▶ _What is being asked_: Check every line of the data below for the string "picture", and copy the ones that hold it.

▶ _Data_:
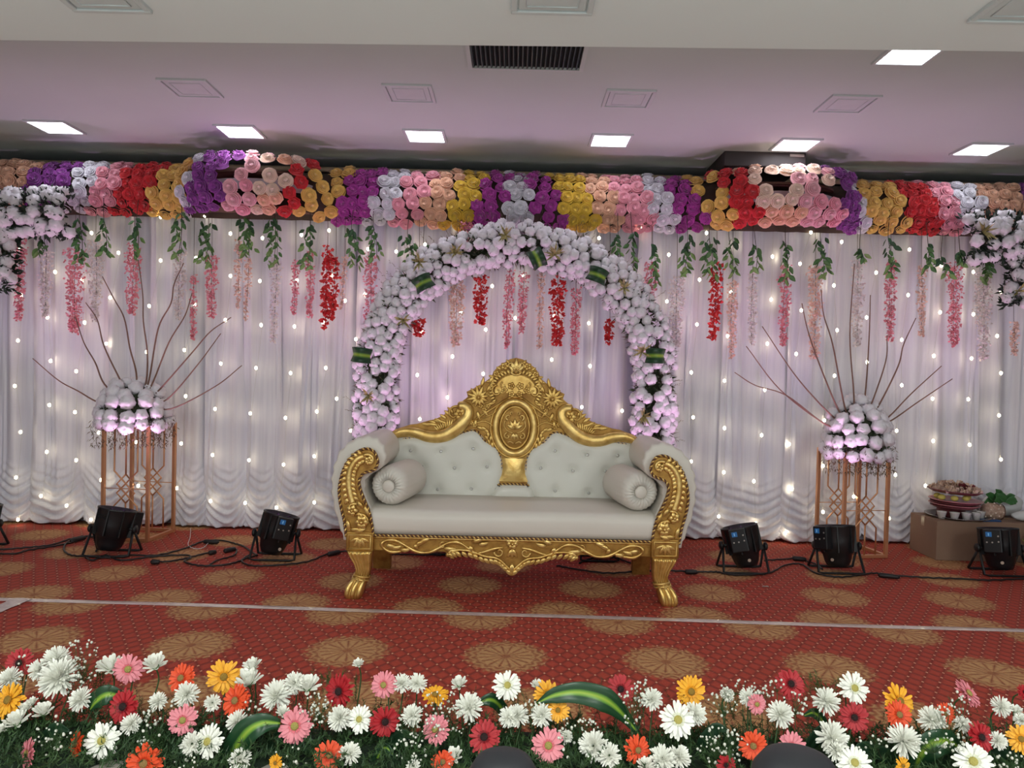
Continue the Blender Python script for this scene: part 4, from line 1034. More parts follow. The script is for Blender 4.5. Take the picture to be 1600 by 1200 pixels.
# ------------------------------------------------------------------ pedestals with bouquets
copper = mat('rose_gold_metal', (208, 152, 112), .38, metal=.6, var=.06, scale=6)
def pedestal(cx, fy, rot, label, H):
    w, dp = .31, .31
    M = Matrix.Translation((cx, fy, 0)) @ Matrix.Rotation(rot, 4, 'Z')
    t = thing('flower_pedestal', label, 'flower stand', (cx, fy, 0))
    bw = .011; ps = [(-w/2, -dp/2), (w/2, -dp/2), (w/2, dp/2), (-w/2, dp/2)]
    for x, y in ps: part('post', MB().rbox((x - bw, y - bw, 0), (x + bw, y + bw, H), .002, M), copper, t, False)
    for z in (0, H - .022):
        for i in range(4):
            (x0, y0), (x1, y1) = ps[i], ps[(i+1) % 4]
            part('rail', MB().rbox((min(x0, x1) + (bw if y0 == y1 else -bw), min(y0, y1) - (bw if y0 == y1 else -bw), z), (max(x0, x1) - (bw if y0 == y1 else -bw), max(y0, y1) + (bw if y0 == y1 else -bw), z + .022), .002, M), copper, t, False)
    # geometric grille in front and back
    for y in (-dp/2, dp/2):
        b = MB(); cz = H * .45; q = .082; r = .0055
        def ln(*pp): b.tube([M @ Vector((x, y, z)) for x, z in pp], r, 6)
        for s in (-1, 1):
            ln((s*.082, H - .02), (s*.082, cz + .12), (-s*.0, cz + .04), (-s*.06, cz - .02), (0, cz - .08)) if False else None
            ln((s*.080, H - .02), (s*.080, cz + .115), (-s*.062, cz - .03), (0, cz - .095))
            ln((s*.080, .02), (s*.080, cz - .115), (-s*.062, cz + .03), (0, cz + .095))
        ln((0, H - .02), (0, cz + .095)); ln((0, .02), (0, cz - .095))
        b.tube([M @ Vector((-w/2, y, cz)), M @ Vector((w/2, y, cz))], .003, 5)
        part('lattice', b, copper, t)
    part('top_plate', MB().rbox((-w/2, -dp/2, H - .004), (w/2, dp/2, H + .003), .001, M), mat('smoked_top', (120, 92, 78), .3), t, False)
    return t
p = at(205, 847, 4.95)
fl = at(204, 760, 4.95); HL = at(204, 664, 4.95).z
pedestal(at(213, 800, 5.05).x, 5.09, -.10, 'rose-gold lattice flower pedestal on the left side of the stage', HL)
fr_ = at(1333, 760, 4.98); HR = at(1340, 706, 4.98).z
pedestal(at(1332, 800, 5.08).x, 5.10, .16, 'rose-gold lattice flower pedestal on the right side of the stage', HR)
twig_b = mat('willow_twig', (132, 98, 86), .7, var=.2, scale=18)
def bouquet(cx, cy, Y, zb, top, half, n, paths, label, tilt, sd):
    rnd = random.Random(sd)
    c = at(cx, cy, Y); c.y = Y; base = Vector((c.x, Y, zb))
    t = thing('bouquet', label, 'flowers', base)
    Rr = half / FPX * Y; Rv = at(cx, top, Y).z - zb
    lb = MB()
    lb.lathe([(.06, 0), (Rr*.55, .01), (Rr*.75, Rv*.3), (Rr*.6, Rv*.65), (Rr*.2, Rv*.82), (.01, Rv*.85)], 16, Matrix.Translation(base)); part('foam', lb, mat('foam_green', (52, 60, 40), .9), t)
    lb = MB()
    for i in range(900):
        th = rnd.uniform(0, 2*PI); ph = rnd.uniform(-.15, 1.5); n_ = Vector((math.cos(th)*math.cos(ph), math.sin(th)*math.cos(ph), math.sin(ph)))
        random.seed(i + sd); fleck(lb, base + Vector((n_.x*Rr*.8, n_.y*Rr*.8, max(.01, n_.z*Rv*.75))), n_, .04, .013, .8)
    part('leaves', lb, leafd, t, kind='stuff', norm=False)
    # dried filler hanging under one side
    tb = MB()
    for i in range(700):
        th = rnd.uniform(PI, 2*PI) if rnd.random() < .6 else rnd.uniform(-.5, .5); rr = Rr * rnd.uniform(.3, 1.12)
        random.seed(i + 7*sd); fleck(tb, base + Vector((math.cos(th)*rr, math.sin(th)*rr*.9 , rnd.uniform(-.14, .05) if math.sin(th) < 0 else rnd.uniform(-.1, .04))), (rnd.uniform(-1, 1), -.3, -1), .03, .006, .9)
    part('dried_filler', tb, twigm, t, kind='stuff', norm=False)
    rows = [(-.12, n[0]), (.16, n[1] + 1), (.44, n[2] + 1), (.72, n[3] + 2), (1.02, n[4] + 3), (1.4, 3)]
    for ph, k_ in rows:
        for k in range(k_):
            th = 2*PI*(k + rnd.uniform(-.15, .15)) / k_ + ph * 3; n_ = Vector((math.cos(th)*math.cos(ph), math.sin(th)*math.cos(ph), math.sin(ph)))
            q = base + Vector((n_.x*Rr*.86 + rnd.uniform(-.012, .012), n_.y*Rr*.86, .03 + n_.z*Rv*.86 + rnd.uniform(-.02, .02)))
            inst('white_bloom', rnd.choice(WB), t, q, face(n_, rnd.uniform(0, 6)), rnd.uniform(1.02, 1.28))
    for pth in paths:
        P3 = []; m_ = len(pth)
        for i, (x, y) in enumerate(pth): P3.append(at(x, y, Y - .05 + .12 * math.sin(i + x * .01) * (1 - i/(m_-1)) ))
        P3.append(base + Vector(((P3[-1].x - base.x)*.4, 0, Rv*.5)))
        P4 = spline(P3, 6); part('willow_twig', MB().tube(P4, [.0028 + .0035*i/len(P4) for i in range(len(P4))], 6), twig_b, t)
    return t
LP = [[(51,560),(91,594),(122,611),(156,629)],[(118,496),(131,535),(149,567),(163,600)],[(134,473),(152,500),(163,542),(191,600)],[(160,432),(177,465),(194,497),(203,544),(213,584)],[(216,406),(223,460),(224,502),(230,549),(229,593)],[(287,411),(272,444),(267,474),(247,514),(233,593)],[(300,458),(289,493),(264,535),(240,595)],[(361,496),(329,518),(301,550),(250,608)],[(345,521),(308,571),(261,624)],[(378,571),(336,604),(266,639)]]
RP = [[(1148,582),(1180,602),(1229,618),(1291,664)],[(1166,541),(1219,609),(1289,662)],[(1191,510),(1240,583),(1282,632)],[(1253,474),(1261,512),(1275,555),(1305,630)],[(1283,452),(1287,492),(1301,538),(1317,623)],[(1335,412),(1328,522),(1334,615)],[(1360,461),(1358,527),(1352,615)],[(1386,524),(1384,564),(1362,630)],[(1431,497),(1412,538),(1403,573),(1371,637)],[(1471,572),(1425,614),(1383,656)],[(1488,592),(1436,627),(1387,660)]]
bouquet(209, 635, 5.0, HL + .003, 592, 56, (13, 13, 11, 7, 3), LP, 'dome of white blooms with willow twigs on the left pedestal', 0, 3)
bouquet(1340, 665, 5.0, HR + .003, 622, 51, (14, 13, 11, 7, 3), RP, 'dome of white blooms with willow twigs on the right pedestal', 0, 4)

# ------------------------------------------------------------------ stage par lights
blk = mat('black_housing', (24, 26, 29), .38, var=.15, scale=10)
blk2 = mat('black_bracket', (18, 19, 21), .5)
def par(px, py, dist_scale, lean, yaw, label, disp=1, spot=True, pw=1.0):
    """lean: vector the beam points to; yaw: where the control box sits around the housing"""
    base = onfloor(px, py); s = dist_scale
    t = thing('stage_light', label, 'stage light', base, 'black par lights along the curtain')
    ax = Vector(lean).normalized(); pivot = base + Vector((0, 0, .165 * s))
    M = Matrix.Translation(pivot) @ (Vector((0, 0, 1)).rotation_difference(ax)).to_matrix().to_4x4() @ Matrix.Rotation(yaw, 4, 'Z') @ Matrix.Scale(s, 4)
    part('housing', MB().lathe([(.02, -.135), (.062, -.132), (.078, -.10), (.090, -.05), (.098, -.045), (.108, .03), (.116, .115), (.119, .12), (.119, .13), (.112, .13), (.108, .10), (.02, .095)], 28, M), blk, t)
    b = MB()
    for k in range(8):
        a = 2*PI*k/8; b.rbox((-.004, .088, -.04), (.004, .120, .118), .001, M @ Matrix.Rotation(a, 4, 'Z'))
    for k in (0, 1): b.rbox((-.03, .1095, .06 + k*.02), (.03, .1165, .066 + k*.02), .001, M @ Matrix.Rotation(.4, 4, 'Z'))
    part('cooling_ribs', b, blk2, t, False)
    part('lens', MB().lathe([(.104, .098), (.104, .103), (.02, .104)], 24, M), mat('lit_purple_lens', (214, 130, 236), .3, emit=3.0), t)
    cb = part('control_box', MB().rbox((-.052, -.150, -.02), (.052, -.096, .125), .006, M), blk, t, False)
    part('display', MB().rbox((-.034, -.1535, .080), (.000, -.1495, .110), .001, M), mat('blue_display', (40, 96, 150), .3, emit=.25), cb, False)
    part('display_glyph', MB().rbox((-.020, -.155, .086), (-.014, -.1530, .104), .0005, M), mat('pale_display', (120, 170, 205), .3, emit=.3), cb, False)
    b = MB()
    for x, z in ((.035, .085), (.035, .05), (-.03, .045), (0, .045)): b.lathe([(.005, 0), (.005, .003)], 8, M @ Matrix.Translation((x, -.150, z)) @ Matrix.Rotation(PI/2, 4, 'X'))
    part('screws', b, mat('bright_screw', (200, 196, 190), .3, metal=.7), cb, False)
    part('socket', MB().lathe([(.010, 0), (.010, .006)], 10, M @ Matrix.Translation((.03, -.082, -.085)) @ Matrix.Rotation(PI/2, 4, 'X')), mat('pale_socket', (196, 176, 160), .4), t, False)
    # double yoke standing on the floor
    side = Vector((math.cos(0), 0, 0)); W_ = .132 * s
    for sg, fy in ((-1, 'front'), (1, 'rear')):
        b = MB(); y = sg * .085 * s
        P_ = [pivot + Vector((-W_, 0, 0)), base + Vector((-W_ - .012, y, .012)), base + Vector((-W_ + .02, y*1.05, .007)), base + Vector((W_ - .02, y*1.05, .007)), base + Vector((W_ + .012, y, .012)), pivot + Vector((W_, 0, 0))]
        b.tube(P_, .0068, 6, flat=1.5); part('yoke', b, blk2, t)
    for sg in (-1, 1):
        part('clamp_knob', MB().lathe([(.012, 0), (.026, .004), (.026, .016), (.018, .022)], 10, Matrix.Translation(pivot + Vector((sg*W_, 0, 0))) @ Matrix.Rotation(sg*PI/2, 4, 'Y')), blk2, t)
        part('pivot_arm', MB().tube([pivot + Vector((sg*.085*s, 0, 0)), pivot + Vector((sg*W_, 0, 0))], .008, 6), blk2, t)
    if spot:
        l = bpy.data.lights.new('stage_light_beam', 'SPOT'); l.energy = SPOT_POWER * pw; l.color = SPOT_COL; l.spot_size = 1.45; l.spot_blend = 1.0; l.shadow_soft_size = .09
        o = bpy.data.objects.new('stage_light_beam', l); COL.objects.link(o); o.location = (M @ Vector((0, 0, .16))) - base; o.parent = t
        o.rotation_mode = 'QUATERNION'; o.rotation_quaternion = Vector((0, 0, -1)).rotation_difference(ax)
par(176, 866, .95, (.16, .17, 1), 2.4, 'black par light before the left pedestal, control box turned away')
par(431, 872, .93, (.24, .15, 1), .5, 'black par light left of the sofa with purple glow and small blue display')
par(1160, 892, .93, (-.22, .15, 1), -.4, 'black par light right of the sofa, leaning left, blue display facing front')
par(1306, 892, .95, (-.03, .17, 1), -1.1, 'black upright par light before the right pedestal')
par(1560, 896, .95, (-.03, .15, 1), -.8, 'black par light in front of the cardboard box at far right')
par(-35, 856, .95, (.1, .15, 1), .3, 'black par light cut off by the left picture edge', spot=True)
# inside the arch, on the floor behind the sofa
par(700, 864, .8, (-.10, .25, 1), 1.2, 'black par light on the floor behind the sofa, seen under its left half', pw=.9)
par(935, 874, .8, (.12, .25, 1), 1.2, 'black par light on the floor behind the sofa, seen under its right half', pw=.55)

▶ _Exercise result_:
Continue the Blender Python script for this scene: part 4, from line 1034. More parts follow. The script is for Blender 4.5. Take the picture to be 1600 by 1200 pixels.
par(-35, 856, .95, (.1, .15, 1), .3, 'black par light cut off by the left picture edge', spot=True)